[REQUIREMENT] Without the images, write out the whole listing exactly.

────────────────────────────────────────

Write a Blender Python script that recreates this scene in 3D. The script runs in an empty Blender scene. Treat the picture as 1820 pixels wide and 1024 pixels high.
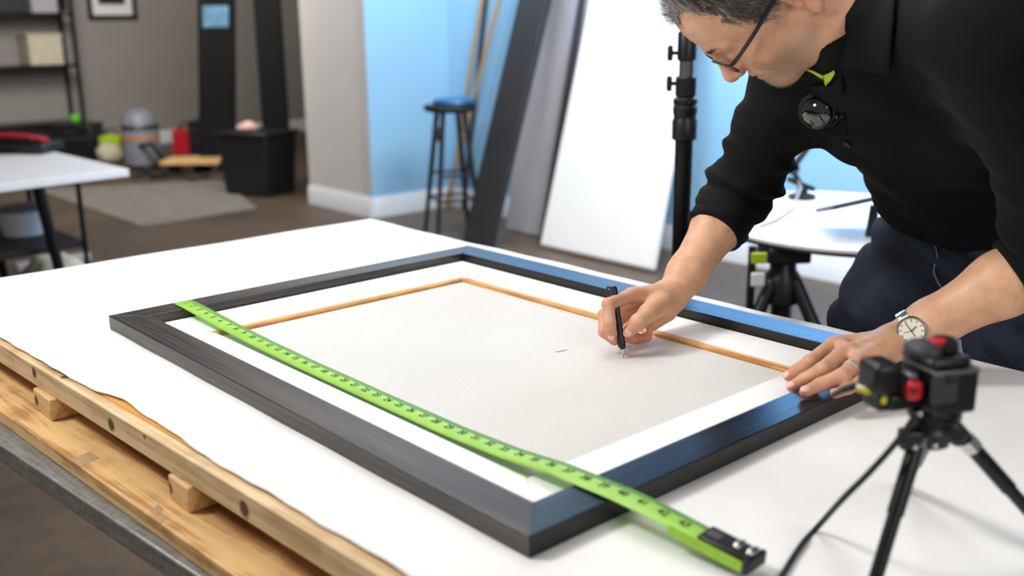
import bpy, bmesh, math, random
import numpy as np
from mathutils import Vector, Matrix
random.seed(7); np.random.seed(7)
SC = bpy.context.scene
COL = SC.collection
VEC = lambda *a: np.array(a, dtype=float)
def nrm(v): v = np.asarray(v, float); return v/np.linalg.norm(v)

# ------------------------------------------------------------------ camera
F = 1822.2                                  # focal length in pixels of the 1820 px wide frame
UPC = nrm((-.01001, -.967122, -.254117))    # world up seen from the camera (x right, y down, z ahead)
FWC = nrm(VEC(0, 0, 1)-UPC*UPC[2]); RTC = np.cross(FWC, UPC)
CAMZ = 1.3878
CAM = VEC(0, 0, CAMZ)
c2w = lambda d: VEC(np.dot(d, RTC), np.dot(d, FWC), np.dot(d, UPC))
def ray(px, py): return c2w(VEC((px-910)/F, (py-512)/F, 1.))
def P(px, py, Y):                           # point of the world at depth Y
    r = ray(px, py); return CAM+r*(Y/r[1])
def PZ(px, py, z):                          # point of the world at height z
    r = ray(px, py); return CAM+r*((z-CAMZ)/r[2])
cd = bpy.data.cameras.new('camera'); cam = bpy.data.objects.new('camera', cd); COL.objects.link(cam)
ex, ey, ez = c2w(VEC(1, 0, 0)), c2w(VEC(0, 1, 0)), c2w(VEC(0, 0, 1))
m = Matrix.Identity(4)
for i in range(3): m[i][0], m[i][1], m[i][2], m[i][3] = ex[i], -ey[i], -ez[i], CAM[i]
cam.matrix_world = m
cd.sensor_width = 36; cd.lens = 36*F/1820; cd.clip_start = .02; cd.clip_end = 60
cd.dof.use_dof = True; cd.dof.focus_distance = 1.50; cd.dof.aperture_fstop = 36.0/11.5
SC.camera = cam
SC.view_settings.view_transform = 'Standard'
SC.view_settings.look = 'None'
SC.view_settings.exposure = 0

# ------------------------------------------------------------------ table frame of reference
TZ = .90                                    # table top
TH = .0243                                  # height of the picture frame
A0 = PZ(192.5, 560.7, TZ+TH)
U2 = nrm(VEC(.745364, .666657, 0)); V2 = VEC(U2[1], -U2[0], 0)
LU, LV = .765, 1.0133
def T(u, v, z): return VEC(A0[0]+U2[0]*u+V2[0]*v, A0[1]+U2[1]*u+V2[1]*v, TZ+z)
def L(px, py, z):
    q = PZ(px, py, TZ+z)-A0; return VEC(q@U2, q@V2, z)

# ------------------------------------------------------------------ object helpers
def root_loc(o):
    l = VEC(0, 0, 0)
    while o is not None:
        l = l+VEC(*o.location); o = o.parent
    return l
def tag(o, label=None, cat=None, group=None, kind=None):
    if label: o['label'] = label
    if cat: o['category'] = cat
    if group: o['group'] = group
    if kind: o['kind'] = kind
    return o
def thing(name, label, cat, loc, group=None):
    o = bpy.data.objects.new(name, None); COL.objects.link(o)
    o.empty_display_size = .05; o.location = Vector(loc)
    return tag(o, label, cat, group)
class MB:
    def __init__(s): s.v = []; s.f = []
    def add(s, vs, fs):
        n = len(s.v); s.v += [tuple(map(float, v)) for v in vs]; s.f += [tuple(i+n for i in f) for f in fs]; return s
    def hexa(s, b, t):                       # four bottom and four top corners
        return s.add(list(b)+list(t), [(3,2,1,0),(4,5,6,7),(0,1,5,4),(1,2,6,5),(2,3,7,6),(3,0,4,7)])
    def box(s, c, size, R=None):
        R = np.eye(3) if R is None else np.asarray(R); c = np.asarray(c, float); h = np.asarray(size, float)/2
        g = lambda x, y, z: c+R[:, 0]*x*h[0]+R[:, 1]*y*h[1]+R[:, 2]*z*h[2]
        return s.hexa([g(-1,-1,-1), g(1,-1,-1), g(1,1,-1), g(-1,1,-1)], [g(-1,-1,1), g(1,-1,1), g(1,1,1), g(-1,1,1)])
    def prism(s, pts, ext):
        n = len(pts); a = [np.asarray(p, float) for p in pts]; b = [p+np.asarray(ext) for p in a]
        nn = np.cross(a[1]-a[0], a[2]-a[0])
        if nn@np.asarray(ext) > 0: a, b = a[::-1], b[::-1]
        return s.add(a+b, [tuple(range(n)), tuple(range(2*n-1, n-1, -1))]+[(i, i+n, (i+1) % n+n, (i+1) % n)[::1] for i in range(n)])
    def tube(s, pts, r, n=12, caps=True, closed=False, flat=None):
        pts = [np.asarray(p, float) for p in pts]; m_ = len(pts)
        rs = [r]*m_ if np.isscalar(r) else list(r)
        base = len(s.v); ref = None
        for i, p in enumerate(pts):
            if closed: d = pts[(i+1) % m_]-pts[i-1]
            else: d = pts[min(i+1, m_-1)]-pts[max(i-1, 0)]
            d = nrm(d)
            if ref is None: ref = nrm(np.cross(d, VEC(0, 0, 1) if abs(d[2]) < .9 else VEC(1, 0, 0)))
            ref = nrm(ref-d*(ref@d)); b = np.cross(d, ref)
            for k in range(n):
                a = 2*math.pi*k/n
                s.v.append(tuple(p+(ref*math.cos(a)+b*math.sin(a)*(flat or 1))*rs[i]))
        for i in range(m_ if closed else m_-1):
            for k in range(n):
                j = (i+1) % m_
                s.f.append((base+i*n+k, base+i*n+(k+1) % n, base+j*n+(k+1) % n, base+j*n+k))
        if caps and not closed:
            s.f.append(tuple(base+k for k in range(n))[::-1]); s.f.append(tuple(base+(m_-1)*n+k for k in range(n)))
        return s
    def lathe(s, prof, c, axis=(0, 0, 1), n=24):   # prof: (radius, height) pairs
        c = np.asarray(c, float); d = nrm(axis)
        pts = [c+d*h for _, h in prof]
        x = nrm(np.cross(d, VEC(0, 0, 1) if abs(d[2]) < .9 else VEC(1, 0, 0))); y = np.cross(d, x)
        base = len(s.v)
        for (r, h), p in zip(prof, pts):
            for k in range(n):
                a = 2*math.pi*k/n; s.v.append(tuple(p+(x*math.cos(a)+y*math.sin(a))*max(r, 1e-4)))
        for i in range(len(prof)-1):
            for k in range(n):
                s.f.append((base+i*n+k, base+i*n+(k+1) % n, base+(i+1)*n+(k+1) % n, base+(i+1)*n+k))
        s.f.append(tuple(base+k for k in range(n))[::-1]); s.f.append(tuple(base+(len(prof)-1)*n+k for k in range(n)))
        return s
    def ell(s, c, r, R=None, nu=20, nv=12):
        R = np.eye(3) if R is None else np.asarray(R); c = np.asarray(c, float)
        base = len(s.v)
        for j in range(nv+1):
            t = math.pi*j/nv
            for i in range(nu):
                a = 2*math.pi*i/nu
                s.v.append(tuple(c+R@VEC(r[0]*math.sin(t)*math.cos(a), r[1]*math.sin(t)*math.sin(a), r[2]*math.cos(t))))
        for j in range(nv):
            for i in range(nu):
                s.f.append((base+j*nu+i, base+(j+1)*nu+i, base+(j+1)*nu+(i+1) % nu, base+j*nu+(i+1) % nu))
        return s
    def grid(s, pts, nx, ny, closed=False):
        base = len(s.v); s.v += [tuple(map(float, p)) for p in pts]
        for j in range(ny-1):
            for i in range(nx-1):
                a = base+j*nx+i; s.f.append((a, a+1, a+nx+1, a+nx))
        return s
    def build(s, name, mat, parent=None, bevel=0, seg=2, smooth=True, R=None, origin=None, solid=0, sub=0, fix=True):
        v = np.array(s.v)
        return mesh_obj(name, v, s.f, mat, parent, bevel, seg, smooth, R, origin, solid, sub, fix)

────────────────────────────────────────

[RESULT FOR THIS TASK]
Write a Blender Python script that recreates this scene in 3D. The script runs in an empty Blender scene. Treat the picture as 1820 pixels wide and 1024 pixels high.
import bpy, bmesh, math, random
import numpy as np
from mathutils import Vector, Matrix
random.seed(7); np.random.seed(7)
SC = bpy.context.scene
COL = SC.collection
VEC = lambda *a: np.array(a, dtype=float)
def nrm(v): v = np.asarray(v, float); return v/np.linalg.norm(v)

# ------------------------------------------------------------------ camera
F = 1822.2                                  # focal length in pixels of the 1820 px wide frame
UPC = nrm((-.01001, -.967122, -.254117))    # world up seen from the camera (x right, y down, z ahead)
FWC = nrm(VEC(0, 0, 1)-UPC*UPC[2]); RTC = np.cross(FWC, UPC)
CAMZ = 1.3878
CAM = VEC(0, 0, CAMZ)
c2w = lambda d: VEC(np.dot(d, RTC), np.dot(d, FWC), np.dot(d, UPC))
def ray(px, py): return c2w(VEC((px-910)/F, (py-512)/F, 1.))
def P(px, py, Y):                           # point of the world at depth Y
    r = ray(px, py); return CAM+r*(Y/r[1])
def PZ(px, py, z):                          # point of the world at height z
    r = ray(px, py); return CAM+r*((z-CAMZ)/r[2])
cd = bpy.data.cameras.new('camera'); cam = bpy.data.objects.new('camera', cd); COL.objects.link(cam)
ex, ey, ez = c2w(VEC(1, 0, 0)), c2w(VEC(0, 1, 0)), c2w(VEC(0, 0, 1))
m = Matrix.Identity(4)
for i in range(3): m[i][0], m[i][1], m[i][2], m[i][3] = ex[i], -ey[i], -ez[i], CAM[i]
cam.matrix_world = m
cd.sensor_width = 36; cd.lens = 36*F/1820; cd.clip_start = .02; cd.clip_end = 60
cd.dof.use_dof = True; cd.dof.focus_distance = 1.50; cd.dof.aperture_fstop = 36.0/11.5
SC.camera = cam
SC.view_settings.view_transform = 'Standard'
SC.view_settings.look = 'None'
SC.view_settings.exposure = 0

# ------------------------------------------------------------------ table frame of reference
TZ = .90                                    # table top
TH = .0243                                  # height of the picture frame
A0 = PZ(192.5, 560.7, TZ+TH)
U2 = nrm(VEC(.745364, .666657, 0)); V2 = VEC(U2[1], -U2[0], 0)
LU, LV = .765, 1.0133
def T(u, v, z): return VEC(A0[0]+U2[0]*u+V2[0]*v, A0[1]+U2[1]*u+V2[1]*v, TZ+z)
def L(px, py, z):
    q = PZ(px, py, TZ+z)-A0; return VEC(q@U2, q@V2, z)

# ------------------------------------------------------------------ object helpers
def root_loc(o):
    l = VEC(0, 0, 0)
    while o is not None:
        l = l+VEC(*o.location); o = o.parent
    return l
def tag(o, label=None, cat=None, group=None, kind=None):
    if label: o['label'] = label
    if cat: o['category'] = cat
    if group: o['group'] = group
    if kind: o['kind'] = kind
    return o
def thing(name, label, cat, loc, group=None):
    o = bpy.data.objects.new(name, None); COL.objects.link(o)
    o.empty_display_size = .05; o.location = Vector(loc)
    return tag(o, label, cat, group)
class MB:
    def __init__(s): s.v = []; s.f = []
    def add(s, vs, fs):
        n = len(s.v); s.v += [tuple(map(float, v)) for v in vs]; s.f += [tuple(i+n for i in f) for f in fs]; return s
    def hexa(s, b, t):                       # four bottom and four top corners
        return s.add(list(b)+list(t), [(3,2,1,0),(4,5,6,7),(0,1,5,4),(1,2,6,5),(2,3,7,6),(3,0,4,7)])
    def box(s, c, size, R=None):
        R = np.eye(3) if R is None else np.asarray(R); c = np.asarray(c, float); h = np.asarray(size, float)/2
        g = lambda x, y, z: c+R[:, 0]*x*h[0]+R[:, 1]*y*h[1]+R[:, 2]*z*h[2]
        return s.hexa([g(-1,-1,-1), g(1,-1,-1), g(1,1,-1), g(-1,1,-1)], [g(-1,-1,1), g(1,-1,1), g(1,1,1), g(-1,1,1)])
    def prism(s, pts, ext):
        n = len(pts); a = [np.asarray(p, float) for p in pts]; b = [p+np.asarray(ext) for p in a]
        nn = np.cross(a[1]-a[0], a[2]-a[0])
        if nn@np.asarray(ext) > 0: a, b = a[::-1], b[::-1]
        return s.add(a+b, [tuple(range(n)), tuple(range(2*n-1, n-1, -1))]+[(i, i+n, (i+1) % n+n, (i+1) % n)[::1] for i in range(n)])
    def tube(s, pts, r, n=12, caps=True, closed=False, flat=None):
        pts = [np.asarray(p, float) for p in pts]; m_ = len(pts)
        rs = [r]*m_ if np.isscalar(r) else list(r)
        base = len(s.v); ref = None
        for i, p in enumerate(pts):
            if closed: d = pts[(i+1) % m_]-pts[i-1]
            else: d = pts[min(i+1, m_-1)]-pts[max(i-1, 0)]
            d = nrm(d)
            if ref is None: ref = nrm(np.cross(d, VEC(0, 0, 1) if abs(d[2]) < .9 else VEC(1, 0, 0)))
            ref = nrm(ref-d*(ref@d)); b = np.cross(d, ref)
            for k in range(n):
                a = 2*math.pi*k/n
                s.v.append(tuple(p+(ref*math.cos(a)+b*math.sin(a)*(flat or 1))*rs[i]))
        for i in range(m_ if closed else m_-1):
            for k in range(n):
                j = (i+1) % m_
                s.f.append((base+i*n+k, base+i*n+(k+1) % n, base+j*n+(k+1) % n, base+j*n+k))
        if caps and not closed:
            s.f.append(tuple(base+k for k in range(n))[::-1]); s.f.append(tuple(base+(m_-1)*n+k for k in range(n)))
        return s
    def lathe(s, prof, c, axis=(0, 0, 1), n=24):   # prof: (radius, height) pairs
        c = np.asarray(c, float); d = nrm(axis)
        pts = [c+d*h for _, h in prof]
        x = nrm(np.cross(d, VEC(0, 0, 1) if abs(d[2]) < .9 else VEC(1, 0, 0))); y = np.cross(d, x)
        base = len(s.v)
        for (r, h), p in zip(prof, pts):
            for k in range(n):
                a = 2*math.pi*k/n; s.v.append(tuple(p+(x*math.cos(a)+y*math.sin(a))*max(r, 1e-4)))
        for i in range(len(prof)-1):
            for k in range(n):
                s.f.append((base+i*n+k, base+i*n+(k+1) % n, base+(i+1)*n+(k+1) % n, base+(i+1)*n+k))
        s.f.append(tuple(base+k for k in range(n))[::-1]); s.f.append(tuple(base+(len(prof)-1)*n+k for k in range(n)))
        return s
    def ell(s, c, r, R=None, nu=20, nv=12):
        R = np.eye(3) if R is None else np.asarray(R); c = np.asarray(c, float)
        base = len(s.v)
        for j in range(nv+1):
            t = math.pi*j/nv
            for i in range(nu):
                a = 2*math.pi*i/nu
                s.v.append(tuple(c+R@VEC(r[0]*math.sin(t)*math.cos(a), r[1]*math.sin(t)*math.sin(a), r[2]*math.cos(t))))
        for j in range(nv):
            for i in range(nu):
                s.f.append((base+j*nu+i, base+(j+1)*nu+i, base+(j+1)*nu+(i+1) % nu, base+j*nu+(i+1) % nu))
        return s
    def grid(s, pts, nx, ny, closed=False):
        base = len(s.v); s.v += [tuple(map(float, p)) for p in pts]
        for j in range(ny-1):
            for i in range(nx-1):
                a = base+j*nx+i; s.f.append((a, a+1, a+nx+1, a+nx))
        return s
    def build(s, name, mat, parent=None, bevel=0, seg=2, smooth=True, R=None, origin=None, solid=0, sub=0, fix=True):
        v = np.array(s.v)
        return mesh_obj(name, v, s.f, mat, parent, bevel, seg, smooth, R, origin, solid, sub, fix)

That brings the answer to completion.